9/03/2008

Americana, Don DeLillo

Die verwegene Begeisterung, die sich auf halber Strecke bereits einstellte, konnte bis zur letzten Seite nicht gehalten werden. Ist aber nicht schlimm, trotzdem beeindruckendes Ding.

Wie konnte einem das Debüt von Herrn D. entgehen? Wahrscheinlich lag es am Veröffentlichungsdatum: 1971 ist sehr lange her. Der Protagonist David erinnert bisher tatsächlich an einen erwachsen(er)en Holden Caulfield, der die Abgründe des Büro-Alltags ertragen muss. Dann macht er sich auf eine Reise in den Westen, so mythisch und abgeschmackt das auch sein mag. Hyperamerika, Pseudoamerika, Panamerika. Megamerika. Ist DeLillo Systemtheoretiker oder -analytiker? Die alte Frage.

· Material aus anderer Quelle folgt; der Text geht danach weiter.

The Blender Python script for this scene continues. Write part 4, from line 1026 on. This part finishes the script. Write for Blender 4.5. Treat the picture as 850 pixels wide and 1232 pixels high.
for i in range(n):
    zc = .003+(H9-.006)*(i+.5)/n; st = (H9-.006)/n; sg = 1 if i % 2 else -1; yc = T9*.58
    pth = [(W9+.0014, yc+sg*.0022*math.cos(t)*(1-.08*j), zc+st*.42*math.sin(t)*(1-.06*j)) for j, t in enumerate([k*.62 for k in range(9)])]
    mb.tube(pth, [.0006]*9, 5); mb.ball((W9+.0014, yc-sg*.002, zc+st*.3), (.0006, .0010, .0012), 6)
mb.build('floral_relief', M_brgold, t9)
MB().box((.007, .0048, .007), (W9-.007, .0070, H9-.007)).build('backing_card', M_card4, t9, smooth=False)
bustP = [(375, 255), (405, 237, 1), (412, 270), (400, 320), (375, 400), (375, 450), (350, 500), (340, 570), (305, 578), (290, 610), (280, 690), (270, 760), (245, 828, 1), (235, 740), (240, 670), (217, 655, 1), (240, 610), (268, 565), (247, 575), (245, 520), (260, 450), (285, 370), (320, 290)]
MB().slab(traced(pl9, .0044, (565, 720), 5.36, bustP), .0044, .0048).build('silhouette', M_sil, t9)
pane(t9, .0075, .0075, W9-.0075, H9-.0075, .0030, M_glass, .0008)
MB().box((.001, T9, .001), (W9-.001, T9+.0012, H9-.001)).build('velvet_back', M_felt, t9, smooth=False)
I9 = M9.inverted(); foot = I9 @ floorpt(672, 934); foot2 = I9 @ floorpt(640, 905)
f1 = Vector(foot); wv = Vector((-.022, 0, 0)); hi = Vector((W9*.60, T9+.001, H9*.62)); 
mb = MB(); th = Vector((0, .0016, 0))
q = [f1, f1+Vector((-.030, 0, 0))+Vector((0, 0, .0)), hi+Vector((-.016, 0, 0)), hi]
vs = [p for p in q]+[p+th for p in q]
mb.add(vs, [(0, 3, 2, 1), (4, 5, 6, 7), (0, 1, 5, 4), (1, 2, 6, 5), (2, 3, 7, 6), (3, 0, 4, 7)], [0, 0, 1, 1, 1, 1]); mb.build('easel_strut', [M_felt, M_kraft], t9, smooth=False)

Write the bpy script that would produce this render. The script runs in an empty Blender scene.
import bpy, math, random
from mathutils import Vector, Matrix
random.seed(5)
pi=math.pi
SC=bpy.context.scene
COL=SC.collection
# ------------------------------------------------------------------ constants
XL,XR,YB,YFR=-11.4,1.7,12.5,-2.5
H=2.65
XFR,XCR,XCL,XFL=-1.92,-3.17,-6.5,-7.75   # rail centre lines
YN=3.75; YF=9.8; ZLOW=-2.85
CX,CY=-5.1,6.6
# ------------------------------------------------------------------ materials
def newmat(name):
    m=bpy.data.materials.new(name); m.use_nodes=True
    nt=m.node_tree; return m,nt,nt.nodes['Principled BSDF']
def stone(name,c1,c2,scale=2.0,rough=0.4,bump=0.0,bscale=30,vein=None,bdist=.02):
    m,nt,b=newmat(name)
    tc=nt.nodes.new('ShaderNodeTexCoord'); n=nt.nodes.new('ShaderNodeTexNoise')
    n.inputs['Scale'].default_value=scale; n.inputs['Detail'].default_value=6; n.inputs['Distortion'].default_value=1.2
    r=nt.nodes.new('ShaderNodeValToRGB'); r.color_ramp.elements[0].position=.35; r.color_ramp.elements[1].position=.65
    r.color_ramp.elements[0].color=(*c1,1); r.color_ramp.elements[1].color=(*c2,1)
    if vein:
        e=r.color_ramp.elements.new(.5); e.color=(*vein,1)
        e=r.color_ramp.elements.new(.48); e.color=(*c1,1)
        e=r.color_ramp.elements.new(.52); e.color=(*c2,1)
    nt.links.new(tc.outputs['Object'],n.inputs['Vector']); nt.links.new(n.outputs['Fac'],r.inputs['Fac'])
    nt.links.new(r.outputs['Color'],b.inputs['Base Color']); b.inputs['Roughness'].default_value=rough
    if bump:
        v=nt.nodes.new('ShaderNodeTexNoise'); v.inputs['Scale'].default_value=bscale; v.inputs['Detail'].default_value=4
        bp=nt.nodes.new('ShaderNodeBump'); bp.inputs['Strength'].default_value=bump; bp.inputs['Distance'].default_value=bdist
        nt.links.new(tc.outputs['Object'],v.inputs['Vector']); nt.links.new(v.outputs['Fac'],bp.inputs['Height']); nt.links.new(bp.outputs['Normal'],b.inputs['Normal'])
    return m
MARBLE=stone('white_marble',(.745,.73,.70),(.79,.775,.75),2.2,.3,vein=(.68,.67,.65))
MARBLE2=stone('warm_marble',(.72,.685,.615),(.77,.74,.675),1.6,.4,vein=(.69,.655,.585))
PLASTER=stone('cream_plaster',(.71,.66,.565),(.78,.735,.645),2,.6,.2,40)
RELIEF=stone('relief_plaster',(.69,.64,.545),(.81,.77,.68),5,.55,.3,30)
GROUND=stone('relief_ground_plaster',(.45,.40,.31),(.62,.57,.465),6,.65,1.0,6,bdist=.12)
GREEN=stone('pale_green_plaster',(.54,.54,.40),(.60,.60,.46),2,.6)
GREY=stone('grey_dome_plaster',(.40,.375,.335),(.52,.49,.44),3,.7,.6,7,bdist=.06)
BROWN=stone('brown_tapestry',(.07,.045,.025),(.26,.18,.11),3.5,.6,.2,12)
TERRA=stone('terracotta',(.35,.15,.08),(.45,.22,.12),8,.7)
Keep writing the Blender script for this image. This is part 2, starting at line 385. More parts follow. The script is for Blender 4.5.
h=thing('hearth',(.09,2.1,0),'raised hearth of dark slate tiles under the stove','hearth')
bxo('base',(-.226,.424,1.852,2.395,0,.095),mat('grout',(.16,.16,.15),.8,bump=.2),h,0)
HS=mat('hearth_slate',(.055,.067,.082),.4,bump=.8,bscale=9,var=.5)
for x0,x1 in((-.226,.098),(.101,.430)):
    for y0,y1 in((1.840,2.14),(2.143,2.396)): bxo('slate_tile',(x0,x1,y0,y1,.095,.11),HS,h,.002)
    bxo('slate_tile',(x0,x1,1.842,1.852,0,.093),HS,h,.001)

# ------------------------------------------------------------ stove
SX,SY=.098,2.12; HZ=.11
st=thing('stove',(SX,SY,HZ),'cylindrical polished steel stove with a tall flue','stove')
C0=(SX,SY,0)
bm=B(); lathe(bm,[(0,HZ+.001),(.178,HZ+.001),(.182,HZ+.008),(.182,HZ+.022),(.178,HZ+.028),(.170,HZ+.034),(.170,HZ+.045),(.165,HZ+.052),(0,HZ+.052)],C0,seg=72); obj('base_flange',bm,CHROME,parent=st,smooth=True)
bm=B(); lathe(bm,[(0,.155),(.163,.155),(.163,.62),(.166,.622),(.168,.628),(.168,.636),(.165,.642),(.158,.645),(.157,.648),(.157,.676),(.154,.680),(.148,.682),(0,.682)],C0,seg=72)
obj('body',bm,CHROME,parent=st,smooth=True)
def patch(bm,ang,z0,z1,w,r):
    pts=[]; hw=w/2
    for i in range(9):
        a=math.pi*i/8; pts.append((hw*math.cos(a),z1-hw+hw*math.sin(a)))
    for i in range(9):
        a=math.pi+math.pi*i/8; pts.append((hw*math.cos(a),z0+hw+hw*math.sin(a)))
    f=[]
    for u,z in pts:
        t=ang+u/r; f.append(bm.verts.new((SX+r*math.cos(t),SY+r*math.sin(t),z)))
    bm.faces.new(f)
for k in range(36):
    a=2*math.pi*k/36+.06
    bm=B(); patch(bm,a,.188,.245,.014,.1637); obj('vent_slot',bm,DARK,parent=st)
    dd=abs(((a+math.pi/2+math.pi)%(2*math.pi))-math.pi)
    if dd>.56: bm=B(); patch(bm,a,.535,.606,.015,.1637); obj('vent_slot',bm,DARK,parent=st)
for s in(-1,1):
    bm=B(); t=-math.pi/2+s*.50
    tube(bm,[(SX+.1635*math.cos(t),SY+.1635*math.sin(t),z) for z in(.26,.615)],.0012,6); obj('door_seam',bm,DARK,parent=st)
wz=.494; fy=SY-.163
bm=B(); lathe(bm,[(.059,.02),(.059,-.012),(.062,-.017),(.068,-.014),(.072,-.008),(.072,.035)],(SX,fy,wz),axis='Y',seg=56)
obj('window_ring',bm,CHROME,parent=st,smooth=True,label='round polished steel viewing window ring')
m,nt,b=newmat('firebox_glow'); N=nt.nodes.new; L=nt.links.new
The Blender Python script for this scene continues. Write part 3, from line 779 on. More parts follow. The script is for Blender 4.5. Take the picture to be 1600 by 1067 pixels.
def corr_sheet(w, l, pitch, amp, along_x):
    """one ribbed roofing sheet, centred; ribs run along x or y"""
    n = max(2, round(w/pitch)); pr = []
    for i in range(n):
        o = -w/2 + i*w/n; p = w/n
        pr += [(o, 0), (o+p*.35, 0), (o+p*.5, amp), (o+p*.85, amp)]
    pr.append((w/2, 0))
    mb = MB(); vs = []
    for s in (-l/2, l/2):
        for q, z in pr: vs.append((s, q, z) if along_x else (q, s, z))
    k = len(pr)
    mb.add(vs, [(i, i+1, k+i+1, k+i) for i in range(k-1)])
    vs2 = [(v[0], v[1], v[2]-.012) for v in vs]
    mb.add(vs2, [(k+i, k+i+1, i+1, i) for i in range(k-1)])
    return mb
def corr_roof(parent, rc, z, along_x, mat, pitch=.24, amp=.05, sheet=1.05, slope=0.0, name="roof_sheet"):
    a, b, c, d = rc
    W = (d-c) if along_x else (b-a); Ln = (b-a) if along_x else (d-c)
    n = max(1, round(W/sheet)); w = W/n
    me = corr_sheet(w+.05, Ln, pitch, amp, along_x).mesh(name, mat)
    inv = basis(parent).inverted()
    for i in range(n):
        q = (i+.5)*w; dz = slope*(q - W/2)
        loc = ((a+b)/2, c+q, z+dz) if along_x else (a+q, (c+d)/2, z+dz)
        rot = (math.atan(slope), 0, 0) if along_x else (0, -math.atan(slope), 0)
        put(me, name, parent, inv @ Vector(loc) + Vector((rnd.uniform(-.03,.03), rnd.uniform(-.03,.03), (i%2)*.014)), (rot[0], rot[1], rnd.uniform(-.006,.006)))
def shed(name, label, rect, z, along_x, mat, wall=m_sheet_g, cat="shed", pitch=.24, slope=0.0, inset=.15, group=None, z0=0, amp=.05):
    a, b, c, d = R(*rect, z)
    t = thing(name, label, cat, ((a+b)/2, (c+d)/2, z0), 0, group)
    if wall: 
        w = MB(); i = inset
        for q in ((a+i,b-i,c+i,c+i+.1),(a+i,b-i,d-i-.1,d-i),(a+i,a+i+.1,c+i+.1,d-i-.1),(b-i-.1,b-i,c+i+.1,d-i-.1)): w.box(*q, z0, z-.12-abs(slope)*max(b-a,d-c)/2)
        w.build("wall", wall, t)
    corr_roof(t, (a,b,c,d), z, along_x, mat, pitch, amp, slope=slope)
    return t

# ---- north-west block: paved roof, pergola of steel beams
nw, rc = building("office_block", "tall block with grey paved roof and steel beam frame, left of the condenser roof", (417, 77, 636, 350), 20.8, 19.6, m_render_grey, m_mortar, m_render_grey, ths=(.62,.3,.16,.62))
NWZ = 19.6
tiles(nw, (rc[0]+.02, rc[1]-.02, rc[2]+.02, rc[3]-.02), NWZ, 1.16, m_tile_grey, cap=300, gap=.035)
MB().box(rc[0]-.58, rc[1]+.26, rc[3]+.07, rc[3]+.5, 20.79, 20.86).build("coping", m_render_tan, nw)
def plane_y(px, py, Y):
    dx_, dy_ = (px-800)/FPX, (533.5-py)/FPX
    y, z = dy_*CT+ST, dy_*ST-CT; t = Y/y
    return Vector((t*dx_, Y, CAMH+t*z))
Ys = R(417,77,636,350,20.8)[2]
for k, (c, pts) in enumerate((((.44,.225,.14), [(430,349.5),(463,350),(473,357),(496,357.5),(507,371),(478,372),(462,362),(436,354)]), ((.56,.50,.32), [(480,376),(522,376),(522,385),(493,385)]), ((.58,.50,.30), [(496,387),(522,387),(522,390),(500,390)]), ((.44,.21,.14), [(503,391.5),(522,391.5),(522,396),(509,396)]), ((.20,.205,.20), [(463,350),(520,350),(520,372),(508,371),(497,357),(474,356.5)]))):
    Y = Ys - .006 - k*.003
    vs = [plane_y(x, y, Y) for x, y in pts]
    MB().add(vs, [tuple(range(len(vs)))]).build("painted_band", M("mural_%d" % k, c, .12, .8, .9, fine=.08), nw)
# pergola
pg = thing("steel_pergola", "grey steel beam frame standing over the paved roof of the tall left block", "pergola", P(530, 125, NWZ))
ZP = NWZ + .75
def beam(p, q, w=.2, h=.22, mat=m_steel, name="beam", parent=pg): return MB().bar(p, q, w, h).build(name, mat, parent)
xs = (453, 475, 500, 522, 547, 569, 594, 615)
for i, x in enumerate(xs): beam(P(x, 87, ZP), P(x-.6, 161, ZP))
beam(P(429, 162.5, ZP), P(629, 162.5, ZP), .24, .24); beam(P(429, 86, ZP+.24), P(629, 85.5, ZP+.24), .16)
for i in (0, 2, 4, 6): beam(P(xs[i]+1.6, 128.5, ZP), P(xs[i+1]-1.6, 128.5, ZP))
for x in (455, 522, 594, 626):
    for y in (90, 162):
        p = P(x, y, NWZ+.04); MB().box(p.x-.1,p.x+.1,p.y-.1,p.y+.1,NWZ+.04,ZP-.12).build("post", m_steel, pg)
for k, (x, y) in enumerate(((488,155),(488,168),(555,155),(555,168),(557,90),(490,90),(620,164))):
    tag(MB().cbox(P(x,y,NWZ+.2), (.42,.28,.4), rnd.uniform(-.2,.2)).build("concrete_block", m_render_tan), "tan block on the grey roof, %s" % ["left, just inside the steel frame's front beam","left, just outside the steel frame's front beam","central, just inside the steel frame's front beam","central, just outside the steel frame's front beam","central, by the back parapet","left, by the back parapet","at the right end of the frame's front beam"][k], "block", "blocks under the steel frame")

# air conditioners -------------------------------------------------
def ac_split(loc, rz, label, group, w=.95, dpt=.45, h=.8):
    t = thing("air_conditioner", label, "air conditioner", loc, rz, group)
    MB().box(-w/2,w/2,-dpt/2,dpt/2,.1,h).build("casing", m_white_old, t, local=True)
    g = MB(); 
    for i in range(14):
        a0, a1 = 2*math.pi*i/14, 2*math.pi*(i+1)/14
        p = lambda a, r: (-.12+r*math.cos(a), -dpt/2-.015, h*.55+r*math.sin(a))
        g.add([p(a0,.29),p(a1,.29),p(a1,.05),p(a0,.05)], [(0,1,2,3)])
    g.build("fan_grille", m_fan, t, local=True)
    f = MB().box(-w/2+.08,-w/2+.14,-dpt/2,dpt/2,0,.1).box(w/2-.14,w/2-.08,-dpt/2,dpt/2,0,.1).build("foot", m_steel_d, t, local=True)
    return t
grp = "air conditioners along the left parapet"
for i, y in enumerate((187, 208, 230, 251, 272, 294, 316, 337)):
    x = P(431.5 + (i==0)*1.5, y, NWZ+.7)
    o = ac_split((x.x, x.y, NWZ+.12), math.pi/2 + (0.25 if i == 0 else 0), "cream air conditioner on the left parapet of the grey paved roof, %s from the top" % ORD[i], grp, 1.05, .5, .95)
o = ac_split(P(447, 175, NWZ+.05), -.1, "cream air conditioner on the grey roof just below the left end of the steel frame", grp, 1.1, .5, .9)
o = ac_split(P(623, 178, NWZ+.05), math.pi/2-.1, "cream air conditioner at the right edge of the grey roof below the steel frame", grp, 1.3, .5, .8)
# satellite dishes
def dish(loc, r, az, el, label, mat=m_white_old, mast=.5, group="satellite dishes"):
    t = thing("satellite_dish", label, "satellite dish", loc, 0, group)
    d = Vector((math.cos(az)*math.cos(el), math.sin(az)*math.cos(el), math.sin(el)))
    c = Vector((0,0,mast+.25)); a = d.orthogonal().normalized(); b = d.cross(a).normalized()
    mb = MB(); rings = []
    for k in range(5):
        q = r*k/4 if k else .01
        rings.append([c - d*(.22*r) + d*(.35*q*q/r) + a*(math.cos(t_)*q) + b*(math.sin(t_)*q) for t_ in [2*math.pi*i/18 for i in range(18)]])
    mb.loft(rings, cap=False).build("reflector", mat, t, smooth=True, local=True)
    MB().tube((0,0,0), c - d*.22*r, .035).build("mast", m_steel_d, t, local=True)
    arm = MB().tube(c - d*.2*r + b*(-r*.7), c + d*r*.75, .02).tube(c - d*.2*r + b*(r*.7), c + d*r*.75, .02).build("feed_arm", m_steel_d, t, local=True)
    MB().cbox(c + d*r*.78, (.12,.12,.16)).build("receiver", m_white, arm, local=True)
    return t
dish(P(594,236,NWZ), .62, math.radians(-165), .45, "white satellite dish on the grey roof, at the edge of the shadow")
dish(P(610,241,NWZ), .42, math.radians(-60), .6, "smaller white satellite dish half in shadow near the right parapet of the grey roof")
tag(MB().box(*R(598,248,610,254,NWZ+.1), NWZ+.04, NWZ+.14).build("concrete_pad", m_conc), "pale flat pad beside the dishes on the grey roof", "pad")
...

Nachdem David die Stadt verlassen hat, erinnert er sich an Szenen seiner Kindheit und die Erfahrungen, die ihn zum Werber (der absonderlichste Beruf diesseits der Hölle) werden ließen. Dann geht es zurück in die Gegenwart. Eigentlich soll auf der Reise ein (Dokumentar-) Film über Indianer gedreht werden, doch stattdessen sammelt David Monologe.

DeLillos Sätze sind jetzt schon so geschliffen, dass man sich dran schneidet. Auch inhaltlich hat er einiges zu bieten: die Todesthematik wird bereits angerissen. Ganz klar formuliert er: nur der gewaltsame Tod lässt die Umgebung beben. Es ist das Ereignis, das zählt: der kritische Moment im umgebenden System. Hier kommt auch die epochale Wucht des Mediums Film zur Geltung: mit Kameras wird neuer Raum erschlossen, eine vollkommen neue Art der Realitätsaneignung (oder -verzerrung) eröffnet sich. Burt Lancaster wird auch lobend erwähnt. Das ist alles schön und gut und klug.

Aber insgesamt ist das Leseerlebnis durchaus zerfasert: die Szenen der Vergangenheit sind viele und auch mit den von Ironie getränkten Erzählungen von Davids Darstellern kann man einige Bücher füllen. Die Grundnarration der Reise verwebt sich mit der *Aufnahme* der Umgebung. Das System Amerika lässt sich nur in seinem Niederschlag im System David nachweisen. Der Roman ähnelt am Ende dem Film, den David dreht: eckig, einäugig, polaroidig. Ein einzelnes erhabenes Amerikabild bleibt DeLillo schuldig.